— После Таганрога, — вспоминал Григорий Васильевич, — к нам примкнуло еще пятьдесят китайцев, десять сербов и хорватов. В отряде образовалось интернациональное подразделение со своими интернациональными взводами. Ими командовали китайцы Сила Фу-сан, Ти Ши-шан и серб Ивко Журич — смелые, отважные люди.
В какой-то станице в руки мне попала читаная-перечитанная, наполовину разошедшаяся на цигарки, владикавказская газета с речью Сергея Мироновича Кирова Это было его заключительное слово к докладу, сделан ному на съезде народов Терека. Я тогда впервые услышал имя Кирова, и меня поразила его проникновенная, образная речь, обращенная к трудящимся многонационального Терека.
Я понял, насколько сложна на Тереке политическая обстановка. На Украине в этом смысле дело обстояло куда ясней. У нас кто были враги? Гайдамаки, Петлюра, немцы… Трудовой народ с одной стороны, буржуазия — с другой, все понятно… А тут — разные национальности… Они хоть бедняки — ингуши, чеченцы, осетины, — но собственные князья их друг на друга науськивали и всех вместе — на русских. Опять же станичных атаманов взять. Те казаков на рабочих нацеливали. В общем, понял я из кировских слов, что хочет буржуазия руками трудящихся разных наций задушить революцию.
Так я это и объяснил бойцам.

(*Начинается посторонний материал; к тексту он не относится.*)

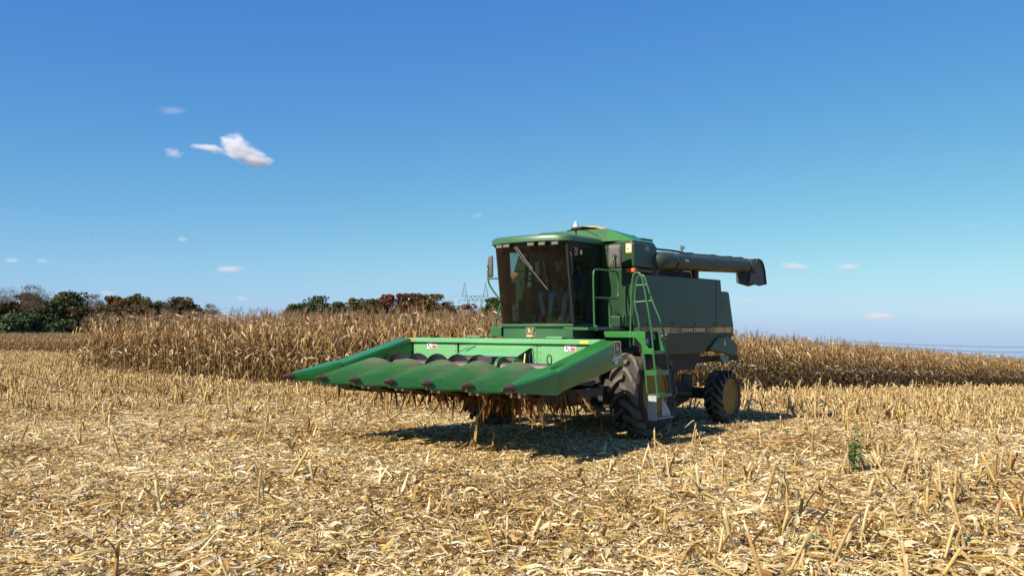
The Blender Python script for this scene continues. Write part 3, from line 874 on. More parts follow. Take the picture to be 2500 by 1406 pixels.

Сказал, что нам, воинам интернационального отряда, надо иметь высокую сознательность, понимать, кто красный, кто беляк, держать правильную революционную линию.
Китайцам мои слова переводил взводный командир Ти Ши-шан. Когда он вслед за мной замолчал, бойцы закивали головой:
— Хао! — хорошо! — Правильные слова говоришь, командир.
Прошло еще несколько дней, и на горизонте бескрайних степей сквозь разрывы пухлых весенних туч мелькнули вершины могучих горных отрогов. Они подступали все ближе. Отряд подошел к Владикавказу.
Столица Терека — разноязыкий город. Красногвардейцы услышали на улицах и площадях Владикавказа не только осетинскую, русскую, украинскую, ингушскую, но и китайскую речь. Это обрадовало новых бойцов харьковского отряда. Они никак не ожидали встретить здесь сородичей.
То были гонимые бурей гражданской войны китайцы, которых немало к тому времени скопилось на берегах Терека. Попав в благодатный, сравнительно спокойный край, они брались здесь в поисках заработка за любую работу.
Подразделение харьковских красногвардейцев еще только осваивалось во Владикавказе, когда командир его получил приказ, в котором всех китайских бойцов предлагалось отчислить из отряда и направить в распоряжение военного комиссариата республики.
Третьяков рассказывал нам, в какую ярость привел его этот приказ. Он был с ним решительно не согласен. Он не хотел ослаблять свой отряд, лишаться стойких дисциплинированных, исполнительных бойцов. Пошел с жалобой к Якову Бутырину, народному комиссару по военным делам республики. Тот спокойно выслушал гневную тираду темпераментного харьковчанина и сказал, что сделать ничего не может, таково распоряжение товарища Ноя.
Партийной кличкой Ной Бутырин называл председателя Совета народных комиссаров Самуила Григорьевича Буачидзе. Старый большевик приехал во Владикавказ весной 1917 года с полномочиями Центрального Комитета партии и после 1-го народного съезда возглавил Советскую власть на Тереке.
Третьяков отправился в Совнарком.
— В кабинет Буачидзе, — вспоминал он, — я вошел в том же непримиримом настроении, в каком был у Бутырина: не отдам китайцев — и все. Но скоро пыл у меня поубавился. Удивительной силой убеждения обладал Ной. И вообще, удивительный был человек! Мог ведь, не вдаваясь в подробности, сказать мне: «Выполняйте, товарищ, приказ!» — и на этом поставить точку. Но он поступил иначе. Усадил меня и стал терпеливо растолковывать, в чем смысл его распоряжения.
Речь шла о новом и важном начинании. Оказывается, как объяснил Третьякову Буачидзе, недавно он разговаривал по прямому проводу с Лениным. Владимир Ильич советовал ему обратить особое внимание на формирование национальных частей. Правительство Терской республики решило создать осетинские, чеченские, ингушские и кабардинские подразделения. Возникла также мысль сформировать отдельный китайский батальон. В него должны были войти солдаты небольшого китайского подразделения, которое уже имелось здесь, бойцы Третьякова и те китайцы, что каждый день группами и поодиночке приходили записываться в Красную Армию.
— Мы не представляли себе, что среди этих людей так сильны революционные настроения, — говорил Буачидзе. — Наплыв огромный.
— Объясни мне, товарищ Ной, зачем нужны нам национальные части? — спросил Третьяков. — Ведь армия-то наша интернациональная?